Nanking, a U.S.-made film documenting eyewitness accounts of atrocities committed by Japanese troops in China during World War Two, opened in Beijing on Tuesday, as the two countries struggle to mend strained ties.

The 90-minute movie, co-directed by Oscar-winner Bill Guttentag and producer Dan Sturman, will open in mainland China in general release on July 7, to coincide with the 70th anniversary of Japan's full-scale invasion of China.

It is one of a raft of films about the Nanjing Massacre, commonly known as the Rape of Nanking, planned for release this year in the lead-up to the 70th anniversary of the fall of China's war-time capital to invading Japanese troops on December 13, 1937.

The crime and hatred of Japanese militarism left a deep scar on the Chinese people... and the memory will never fade away, said Gao Feng, president of CCDS, one of the film's co-distributors in China, prior to its screening at a theatre in western Beijing.

China says Japanese troops slaughtered 300,000 civilian men, women and children in Nanjing, then known as Nanking. An Allied tribunal after World War Two put the death toll at about 142,000.

But some Japanese historians say the 1937 massacre has been exaggerated and some conservatives deny there was even a massacre.

Produced by AOL vice-chairman, Ted Leonsis, who said he was inspired to make the film after reading Iris Chang's book Rape of Nanking, it focuses on an unlikely collaboration of U.S. missionaries and German Nazi businessmen who lived in Nanjing during the invasion and worked to set up a safe zone for Chinese refugees in the war-torn city.

Most Westerners don't know this movie but they should, co-director Guttentag said at the premiere. This is a film about the best and the worst of humanity.

Weaving grainy images of bomb-ravaged streetscapes and stacked bodies of infants, with tearful testimonies of rape and torture from Chinese witnesses, Nanking also includes confessions of participation in mass killings by Japanese soldiers.

Hollywood actors, including Woody Harrelson and Mariel Hemingway, do staged readings of diary entries kept by the Westerners in the safe zone.

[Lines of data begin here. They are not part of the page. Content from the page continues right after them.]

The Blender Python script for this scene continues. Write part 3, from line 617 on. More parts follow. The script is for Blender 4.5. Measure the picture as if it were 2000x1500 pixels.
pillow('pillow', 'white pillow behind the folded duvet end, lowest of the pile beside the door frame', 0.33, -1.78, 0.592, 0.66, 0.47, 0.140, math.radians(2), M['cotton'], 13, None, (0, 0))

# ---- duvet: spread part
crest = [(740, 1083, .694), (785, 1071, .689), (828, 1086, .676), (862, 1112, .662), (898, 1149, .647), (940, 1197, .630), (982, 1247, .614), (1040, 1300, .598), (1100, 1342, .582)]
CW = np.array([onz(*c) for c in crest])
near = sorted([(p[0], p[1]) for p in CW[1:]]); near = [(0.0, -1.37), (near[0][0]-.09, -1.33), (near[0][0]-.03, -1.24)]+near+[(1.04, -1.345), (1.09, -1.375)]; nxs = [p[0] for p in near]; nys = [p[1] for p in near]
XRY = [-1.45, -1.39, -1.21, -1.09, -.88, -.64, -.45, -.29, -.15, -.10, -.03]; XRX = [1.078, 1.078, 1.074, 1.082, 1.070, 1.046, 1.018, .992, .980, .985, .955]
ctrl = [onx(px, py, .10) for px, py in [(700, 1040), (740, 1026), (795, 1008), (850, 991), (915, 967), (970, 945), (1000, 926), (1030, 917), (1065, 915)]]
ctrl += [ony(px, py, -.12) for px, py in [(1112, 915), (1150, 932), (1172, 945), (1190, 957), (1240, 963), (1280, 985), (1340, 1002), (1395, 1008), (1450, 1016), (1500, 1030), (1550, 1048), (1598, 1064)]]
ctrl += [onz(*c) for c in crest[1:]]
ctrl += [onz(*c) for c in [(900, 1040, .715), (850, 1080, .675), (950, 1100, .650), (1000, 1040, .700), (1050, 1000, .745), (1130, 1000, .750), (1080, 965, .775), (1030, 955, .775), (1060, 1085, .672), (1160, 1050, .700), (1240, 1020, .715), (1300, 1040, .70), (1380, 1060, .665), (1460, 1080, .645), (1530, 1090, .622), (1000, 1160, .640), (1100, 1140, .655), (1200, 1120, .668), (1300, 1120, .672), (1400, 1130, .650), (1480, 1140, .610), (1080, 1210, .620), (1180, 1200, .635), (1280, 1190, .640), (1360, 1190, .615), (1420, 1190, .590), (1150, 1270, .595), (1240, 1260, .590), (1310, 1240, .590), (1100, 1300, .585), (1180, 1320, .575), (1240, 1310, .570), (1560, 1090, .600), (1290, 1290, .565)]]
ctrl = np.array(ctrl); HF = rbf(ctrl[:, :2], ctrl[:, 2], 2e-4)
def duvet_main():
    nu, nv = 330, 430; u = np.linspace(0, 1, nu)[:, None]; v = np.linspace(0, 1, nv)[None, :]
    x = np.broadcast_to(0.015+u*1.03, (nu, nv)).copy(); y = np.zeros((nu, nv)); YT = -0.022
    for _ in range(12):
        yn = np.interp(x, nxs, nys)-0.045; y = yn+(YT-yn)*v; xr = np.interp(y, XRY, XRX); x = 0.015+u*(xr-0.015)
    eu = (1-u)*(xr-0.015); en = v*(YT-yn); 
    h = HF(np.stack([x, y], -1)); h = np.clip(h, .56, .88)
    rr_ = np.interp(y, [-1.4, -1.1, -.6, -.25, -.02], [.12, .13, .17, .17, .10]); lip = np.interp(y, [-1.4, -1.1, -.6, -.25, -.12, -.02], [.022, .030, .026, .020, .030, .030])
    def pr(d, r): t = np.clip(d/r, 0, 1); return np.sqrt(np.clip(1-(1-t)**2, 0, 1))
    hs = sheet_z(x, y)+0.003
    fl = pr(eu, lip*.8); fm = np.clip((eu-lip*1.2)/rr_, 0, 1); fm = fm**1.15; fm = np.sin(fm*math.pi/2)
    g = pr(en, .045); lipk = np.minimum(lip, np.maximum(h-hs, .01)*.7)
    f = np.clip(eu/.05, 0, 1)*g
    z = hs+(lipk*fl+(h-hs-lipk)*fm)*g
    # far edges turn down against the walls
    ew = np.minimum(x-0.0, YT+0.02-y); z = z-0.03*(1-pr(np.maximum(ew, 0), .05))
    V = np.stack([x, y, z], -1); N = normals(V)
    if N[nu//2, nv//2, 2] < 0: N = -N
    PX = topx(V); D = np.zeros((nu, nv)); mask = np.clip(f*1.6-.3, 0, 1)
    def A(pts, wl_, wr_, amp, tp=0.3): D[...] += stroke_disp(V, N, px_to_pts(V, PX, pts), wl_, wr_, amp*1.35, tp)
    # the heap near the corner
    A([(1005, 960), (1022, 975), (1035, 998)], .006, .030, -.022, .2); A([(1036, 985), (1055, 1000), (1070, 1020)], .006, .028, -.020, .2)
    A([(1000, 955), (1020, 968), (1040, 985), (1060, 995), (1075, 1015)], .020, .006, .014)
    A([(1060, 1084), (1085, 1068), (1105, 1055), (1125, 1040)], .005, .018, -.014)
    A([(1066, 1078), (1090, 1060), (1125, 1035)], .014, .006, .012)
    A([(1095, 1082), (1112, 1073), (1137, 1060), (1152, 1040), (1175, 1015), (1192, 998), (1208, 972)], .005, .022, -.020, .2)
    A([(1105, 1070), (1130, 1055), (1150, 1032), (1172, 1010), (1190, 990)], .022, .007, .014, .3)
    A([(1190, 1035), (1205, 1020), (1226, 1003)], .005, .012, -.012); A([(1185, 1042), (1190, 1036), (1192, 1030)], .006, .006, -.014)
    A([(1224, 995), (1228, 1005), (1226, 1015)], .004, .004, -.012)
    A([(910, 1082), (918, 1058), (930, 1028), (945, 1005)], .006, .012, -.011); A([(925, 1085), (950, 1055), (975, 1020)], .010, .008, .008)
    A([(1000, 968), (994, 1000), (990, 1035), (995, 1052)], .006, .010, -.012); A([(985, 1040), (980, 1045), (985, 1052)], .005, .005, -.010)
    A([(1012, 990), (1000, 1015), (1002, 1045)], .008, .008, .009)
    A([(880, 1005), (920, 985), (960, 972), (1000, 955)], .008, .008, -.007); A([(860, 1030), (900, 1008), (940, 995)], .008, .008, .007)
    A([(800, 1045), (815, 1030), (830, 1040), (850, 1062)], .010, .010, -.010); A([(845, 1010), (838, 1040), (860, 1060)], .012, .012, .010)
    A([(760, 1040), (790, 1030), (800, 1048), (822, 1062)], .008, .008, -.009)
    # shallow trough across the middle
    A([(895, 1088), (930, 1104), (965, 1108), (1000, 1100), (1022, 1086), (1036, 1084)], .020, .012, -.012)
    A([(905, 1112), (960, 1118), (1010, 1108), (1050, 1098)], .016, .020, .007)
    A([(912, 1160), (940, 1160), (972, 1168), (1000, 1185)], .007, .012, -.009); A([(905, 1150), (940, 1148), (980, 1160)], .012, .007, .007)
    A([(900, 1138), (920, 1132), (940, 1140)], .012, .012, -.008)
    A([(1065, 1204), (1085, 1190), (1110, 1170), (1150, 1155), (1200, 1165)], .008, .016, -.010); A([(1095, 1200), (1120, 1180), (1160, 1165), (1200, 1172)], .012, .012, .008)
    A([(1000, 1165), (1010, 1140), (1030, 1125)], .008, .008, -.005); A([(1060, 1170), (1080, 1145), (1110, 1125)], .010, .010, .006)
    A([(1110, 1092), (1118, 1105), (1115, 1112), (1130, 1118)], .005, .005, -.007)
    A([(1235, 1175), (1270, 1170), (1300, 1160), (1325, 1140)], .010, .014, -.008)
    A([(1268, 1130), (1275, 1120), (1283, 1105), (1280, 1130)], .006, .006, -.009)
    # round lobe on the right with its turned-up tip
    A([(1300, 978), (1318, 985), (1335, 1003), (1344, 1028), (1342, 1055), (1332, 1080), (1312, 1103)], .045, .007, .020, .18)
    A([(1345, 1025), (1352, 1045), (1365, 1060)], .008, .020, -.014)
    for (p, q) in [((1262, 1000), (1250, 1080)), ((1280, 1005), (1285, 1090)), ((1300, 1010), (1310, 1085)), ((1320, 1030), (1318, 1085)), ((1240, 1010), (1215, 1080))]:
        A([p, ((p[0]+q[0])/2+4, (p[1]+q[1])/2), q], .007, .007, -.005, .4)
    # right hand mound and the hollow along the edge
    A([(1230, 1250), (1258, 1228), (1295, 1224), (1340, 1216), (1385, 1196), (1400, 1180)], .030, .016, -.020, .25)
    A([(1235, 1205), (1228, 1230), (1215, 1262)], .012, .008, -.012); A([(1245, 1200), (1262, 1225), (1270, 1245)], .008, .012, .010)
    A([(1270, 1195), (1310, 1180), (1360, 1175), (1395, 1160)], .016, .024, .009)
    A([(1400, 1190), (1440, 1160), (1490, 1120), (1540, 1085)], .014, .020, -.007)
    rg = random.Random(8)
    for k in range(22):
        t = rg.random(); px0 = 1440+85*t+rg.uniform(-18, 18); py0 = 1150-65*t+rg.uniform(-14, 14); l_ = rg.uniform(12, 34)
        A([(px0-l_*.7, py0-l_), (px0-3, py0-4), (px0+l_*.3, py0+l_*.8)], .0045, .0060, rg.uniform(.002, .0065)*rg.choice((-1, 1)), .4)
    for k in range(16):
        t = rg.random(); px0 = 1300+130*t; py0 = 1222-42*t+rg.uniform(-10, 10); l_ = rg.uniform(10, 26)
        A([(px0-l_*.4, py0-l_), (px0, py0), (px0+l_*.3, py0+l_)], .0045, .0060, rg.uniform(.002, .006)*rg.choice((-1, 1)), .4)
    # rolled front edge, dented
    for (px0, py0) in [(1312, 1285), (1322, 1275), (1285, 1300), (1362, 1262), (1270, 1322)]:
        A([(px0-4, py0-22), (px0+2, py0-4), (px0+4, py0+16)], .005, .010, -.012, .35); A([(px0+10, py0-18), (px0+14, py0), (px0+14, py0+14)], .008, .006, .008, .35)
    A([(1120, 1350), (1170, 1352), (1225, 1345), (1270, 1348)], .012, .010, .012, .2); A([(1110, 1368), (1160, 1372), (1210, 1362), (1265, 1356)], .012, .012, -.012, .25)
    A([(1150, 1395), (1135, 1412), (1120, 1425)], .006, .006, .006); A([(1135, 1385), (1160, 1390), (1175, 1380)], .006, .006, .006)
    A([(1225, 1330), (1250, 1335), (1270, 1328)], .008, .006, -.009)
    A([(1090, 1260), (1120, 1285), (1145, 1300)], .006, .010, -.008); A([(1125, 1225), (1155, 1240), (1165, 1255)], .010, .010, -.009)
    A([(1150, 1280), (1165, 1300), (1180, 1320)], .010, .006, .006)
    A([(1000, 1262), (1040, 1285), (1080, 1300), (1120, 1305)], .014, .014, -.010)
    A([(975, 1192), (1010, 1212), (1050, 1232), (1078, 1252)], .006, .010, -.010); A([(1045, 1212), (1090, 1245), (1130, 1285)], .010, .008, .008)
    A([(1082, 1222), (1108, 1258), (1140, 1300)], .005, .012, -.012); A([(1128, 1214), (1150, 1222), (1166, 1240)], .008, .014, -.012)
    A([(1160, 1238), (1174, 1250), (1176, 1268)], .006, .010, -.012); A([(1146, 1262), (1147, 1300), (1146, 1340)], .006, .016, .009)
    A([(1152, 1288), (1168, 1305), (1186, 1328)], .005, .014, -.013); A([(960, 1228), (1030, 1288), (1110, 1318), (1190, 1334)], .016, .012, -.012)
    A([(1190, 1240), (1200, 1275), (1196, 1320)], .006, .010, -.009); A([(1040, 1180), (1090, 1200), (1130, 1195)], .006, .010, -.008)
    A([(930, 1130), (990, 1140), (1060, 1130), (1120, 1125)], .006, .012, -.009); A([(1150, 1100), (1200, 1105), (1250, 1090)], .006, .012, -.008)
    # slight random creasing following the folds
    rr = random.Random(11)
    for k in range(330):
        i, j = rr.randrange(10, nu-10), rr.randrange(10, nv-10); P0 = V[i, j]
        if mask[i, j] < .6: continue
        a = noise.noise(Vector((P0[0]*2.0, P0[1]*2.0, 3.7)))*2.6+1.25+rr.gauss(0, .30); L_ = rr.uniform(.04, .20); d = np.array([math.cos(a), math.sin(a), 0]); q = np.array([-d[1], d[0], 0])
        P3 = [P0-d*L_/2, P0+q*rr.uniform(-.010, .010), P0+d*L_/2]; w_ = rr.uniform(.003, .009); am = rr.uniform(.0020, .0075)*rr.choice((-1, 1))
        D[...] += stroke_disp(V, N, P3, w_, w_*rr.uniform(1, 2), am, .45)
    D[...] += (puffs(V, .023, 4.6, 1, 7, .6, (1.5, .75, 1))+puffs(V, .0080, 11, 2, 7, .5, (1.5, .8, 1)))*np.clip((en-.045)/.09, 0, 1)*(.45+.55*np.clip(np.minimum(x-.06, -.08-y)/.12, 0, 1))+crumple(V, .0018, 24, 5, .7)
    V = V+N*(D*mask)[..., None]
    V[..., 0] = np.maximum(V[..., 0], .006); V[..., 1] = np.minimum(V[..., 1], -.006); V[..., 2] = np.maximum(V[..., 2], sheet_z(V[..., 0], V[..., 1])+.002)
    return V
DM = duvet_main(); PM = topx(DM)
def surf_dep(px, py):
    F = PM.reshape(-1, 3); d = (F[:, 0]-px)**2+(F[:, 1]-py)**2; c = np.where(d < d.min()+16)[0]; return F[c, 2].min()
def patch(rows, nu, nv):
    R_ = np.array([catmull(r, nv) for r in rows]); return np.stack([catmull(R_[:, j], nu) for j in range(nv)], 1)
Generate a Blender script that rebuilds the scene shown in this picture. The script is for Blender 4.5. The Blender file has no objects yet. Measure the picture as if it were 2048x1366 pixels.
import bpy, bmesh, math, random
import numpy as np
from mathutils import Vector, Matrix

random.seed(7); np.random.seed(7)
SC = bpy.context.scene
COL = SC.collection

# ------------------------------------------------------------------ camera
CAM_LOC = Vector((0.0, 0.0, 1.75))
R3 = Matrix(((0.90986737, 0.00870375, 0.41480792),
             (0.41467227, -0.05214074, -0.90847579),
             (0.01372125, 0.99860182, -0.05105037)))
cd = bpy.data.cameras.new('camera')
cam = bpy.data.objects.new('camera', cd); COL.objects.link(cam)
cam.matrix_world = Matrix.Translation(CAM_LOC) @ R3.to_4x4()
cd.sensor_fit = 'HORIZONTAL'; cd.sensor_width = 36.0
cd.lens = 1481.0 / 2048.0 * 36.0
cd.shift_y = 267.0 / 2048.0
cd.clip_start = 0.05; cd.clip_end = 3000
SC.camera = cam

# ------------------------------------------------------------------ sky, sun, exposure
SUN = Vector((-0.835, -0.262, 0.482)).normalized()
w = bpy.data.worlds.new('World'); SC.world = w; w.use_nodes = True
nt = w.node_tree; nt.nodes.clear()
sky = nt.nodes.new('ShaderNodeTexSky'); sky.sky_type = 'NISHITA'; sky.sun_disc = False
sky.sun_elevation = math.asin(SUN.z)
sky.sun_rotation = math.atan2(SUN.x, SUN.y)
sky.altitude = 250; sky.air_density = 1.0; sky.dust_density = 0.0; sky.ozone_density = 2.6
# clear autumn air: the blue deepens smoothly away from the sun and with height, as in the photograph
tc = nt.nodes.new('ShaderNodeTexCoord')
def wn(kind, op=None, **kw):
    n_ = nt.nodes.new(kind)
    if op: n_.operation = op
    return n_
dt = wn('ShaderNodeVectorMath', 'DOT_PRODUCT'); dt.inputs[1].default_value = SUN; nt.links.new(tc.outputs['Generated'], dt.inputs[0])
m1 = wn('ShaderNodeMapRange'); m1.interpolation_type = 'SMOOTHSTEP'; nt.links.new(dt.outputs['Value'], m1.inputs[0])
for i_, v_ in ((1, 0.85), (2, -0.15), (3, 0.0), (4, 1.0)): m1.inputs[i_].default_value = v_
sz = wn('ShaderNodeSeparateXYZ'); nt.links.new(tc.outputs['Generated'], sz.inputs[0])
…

The writers talk of Chinese women cutting their hair and blackening their faces in a bid to avoid being raped.

The movie has drawn the ire of some conservative Japanese lawmakers who last month denounced it as propaganda and said the Nanjing massacre was a fabrication.

Some Japanese right-wing forces are trying to deny history... This film has given us a clear answer, Gao said.

Ties between the former foes, although recently on the mend, have long been dogged by what Beijing sees as Tokyo's refusal to acknowledge atrocities committed by the Japanese Imperial Army in China between 1931 and 1945.

Nanking drew warm applause from Chinese viewers, several of whom were moved to tears.

Chen Erfan, a 30-year-old office worker, said the U.S. film-makers focused on themselves and did not show how the Chinese fought and contributed, but that that was understandable.

Personally, I don't think it could harm China-Japan ties but I believe it's good for China-U.S. relations, she said.